**REQUEST**
From the first line of the listing below to the line with "import numpy as np", print each line exactly, and nothing more. Leave out the pictures.
-------- RECORDS SHOWN
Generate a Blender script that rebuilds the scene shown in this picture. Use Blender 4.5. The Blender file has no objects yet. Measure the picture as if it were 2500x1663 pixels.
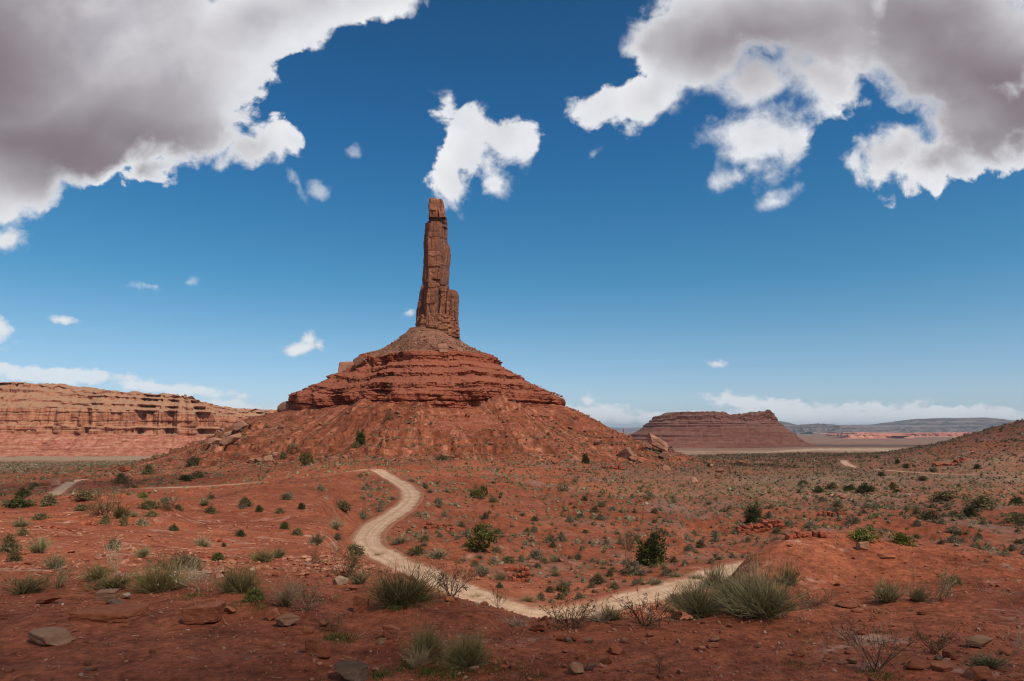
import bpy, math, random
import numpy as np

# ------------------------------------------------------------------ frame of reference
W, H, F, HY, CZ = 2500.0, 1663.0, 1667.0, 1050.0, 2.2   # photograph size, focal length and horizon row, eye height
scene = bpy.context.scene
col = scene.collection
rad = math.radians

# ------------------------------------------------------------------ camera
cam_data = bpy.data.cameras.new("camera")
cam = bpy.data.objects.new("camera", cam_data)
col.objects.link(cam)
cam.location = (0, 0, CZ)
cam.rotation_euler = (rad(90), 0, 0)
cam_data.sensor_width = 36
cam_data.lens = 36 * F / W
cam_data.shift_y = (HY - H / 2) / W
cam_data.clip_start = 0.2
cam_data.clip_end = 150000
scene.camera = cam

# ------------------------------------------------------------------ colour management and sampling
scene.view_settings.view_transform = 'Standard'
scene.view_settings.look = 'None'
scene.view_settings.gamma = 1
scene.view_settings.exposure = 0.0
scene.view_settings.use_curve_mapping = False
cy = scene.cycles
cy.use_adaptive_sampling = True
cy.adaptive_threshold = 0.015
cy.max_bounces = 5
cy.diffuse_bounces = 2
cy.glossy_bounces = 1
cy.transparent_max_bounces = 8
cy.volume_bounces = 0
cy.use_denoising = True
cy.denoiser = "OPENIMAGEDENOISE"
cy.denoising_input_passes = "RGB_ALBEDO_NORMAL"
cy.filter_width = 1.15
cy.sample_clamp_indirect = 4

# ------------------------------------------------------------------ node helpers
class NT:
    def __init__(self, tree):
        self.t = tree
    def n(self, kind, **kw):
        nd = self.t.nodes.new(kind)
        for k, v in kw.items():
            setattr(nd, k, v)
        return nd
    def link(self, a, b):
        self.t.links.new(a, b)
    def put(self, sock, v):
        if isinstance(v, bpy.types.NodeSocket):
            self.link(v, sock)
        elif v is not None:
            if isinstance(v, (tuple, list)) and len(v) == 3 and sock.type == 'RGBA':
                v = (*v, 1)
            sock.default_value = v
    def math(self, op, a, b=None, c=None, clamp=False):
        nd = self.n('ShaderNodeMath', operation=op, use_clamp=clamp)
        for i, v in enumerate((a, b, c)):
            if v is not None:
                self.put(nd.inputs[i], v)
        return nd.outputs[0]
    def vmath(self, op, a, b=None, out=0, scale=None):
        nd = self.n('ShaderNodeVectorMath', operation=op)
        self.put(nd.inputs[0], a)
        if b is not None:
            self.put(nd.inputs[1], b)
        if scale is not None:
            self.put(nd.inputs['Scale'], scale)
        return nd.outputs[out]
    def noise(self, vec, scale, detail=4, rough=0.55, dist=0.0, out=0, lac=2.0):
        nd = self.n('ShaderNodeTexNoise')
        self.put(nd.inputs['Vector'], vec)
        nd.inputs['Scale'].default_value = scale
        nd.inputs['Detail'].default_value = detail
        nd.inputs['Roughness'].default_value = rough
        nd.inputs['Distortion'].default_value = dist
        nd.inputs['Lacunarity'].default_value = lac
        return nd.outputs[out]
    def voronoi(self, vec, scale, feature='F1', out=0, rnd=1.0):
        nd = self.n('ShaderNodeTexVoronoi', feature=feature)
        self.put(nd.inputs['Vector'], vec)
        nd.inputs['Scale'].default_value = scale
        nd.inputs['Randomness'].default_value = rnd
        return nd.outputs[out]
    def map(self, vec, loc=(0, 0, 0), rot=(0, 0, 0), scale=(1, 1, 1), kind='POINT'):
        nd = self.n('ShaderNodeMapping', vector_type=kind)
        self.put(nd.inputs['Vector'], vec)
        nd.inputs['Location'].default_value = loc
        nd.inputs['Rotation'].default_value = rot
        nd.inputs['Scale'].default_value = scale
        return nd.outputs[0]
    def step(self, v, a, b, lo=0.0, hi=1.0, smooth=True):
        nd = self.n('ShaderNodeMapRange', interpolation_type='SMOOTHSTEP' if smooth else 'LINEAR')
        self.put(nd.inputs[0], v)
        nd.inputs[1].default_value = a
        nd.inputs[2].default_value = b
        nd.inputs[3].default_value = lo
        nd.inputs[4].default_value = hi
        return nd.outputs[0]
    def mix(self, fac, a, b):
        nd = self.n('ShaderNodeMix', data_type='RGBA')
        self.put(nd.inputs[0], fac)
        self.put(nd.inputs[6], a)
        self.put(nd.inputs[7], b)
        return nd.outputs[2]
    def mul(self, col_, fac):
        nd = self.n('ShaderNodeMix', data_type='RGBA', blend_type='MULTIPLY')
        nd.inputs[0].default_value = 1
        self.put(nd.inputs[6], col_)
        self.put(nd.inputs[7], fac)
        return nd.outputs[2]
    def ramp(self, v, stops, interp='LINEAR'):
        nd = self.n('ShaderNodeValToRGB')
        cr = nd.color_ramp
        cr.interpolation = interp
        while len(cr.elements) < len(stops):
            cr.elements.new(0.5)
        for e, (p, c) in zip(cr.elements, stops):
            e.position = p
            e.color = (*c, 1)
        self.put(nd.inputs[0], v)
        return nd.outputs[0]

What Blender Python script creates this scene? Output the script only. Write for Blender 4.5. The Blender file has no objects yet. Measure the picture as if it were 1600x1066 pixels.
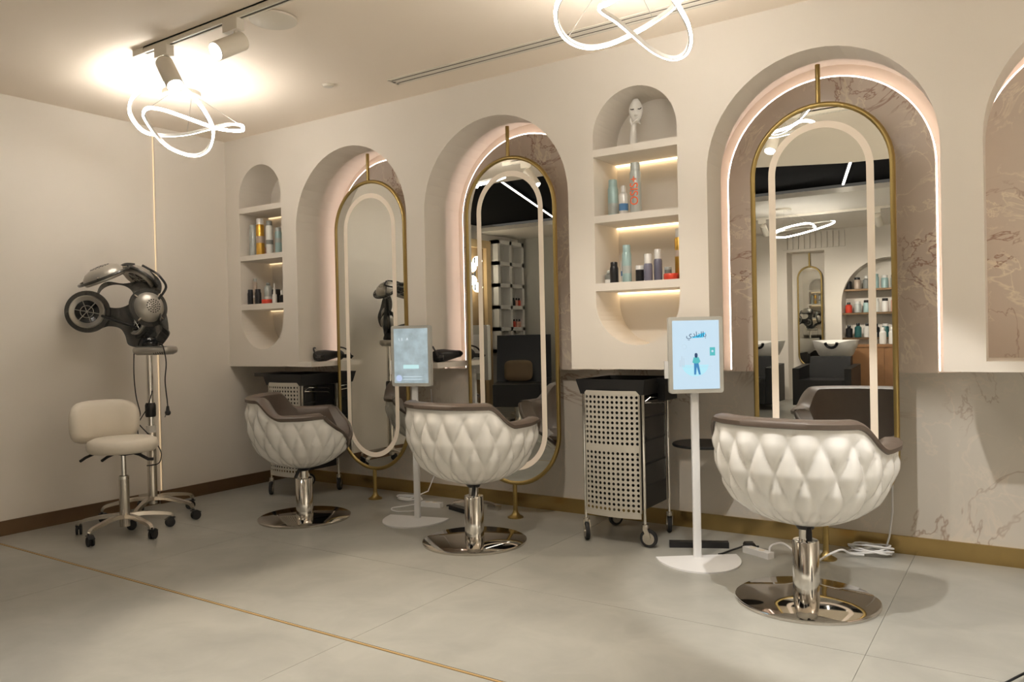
----------------
**RESULT FOR THIS TASK**
Generate a Blender script that rebuilds the scene shown in this picture. Use Blender 4.5. The Blender file has no objects yet. Measure the picture as if it were 2500x1663 pixels.
import bpy, math, random
import numpy as np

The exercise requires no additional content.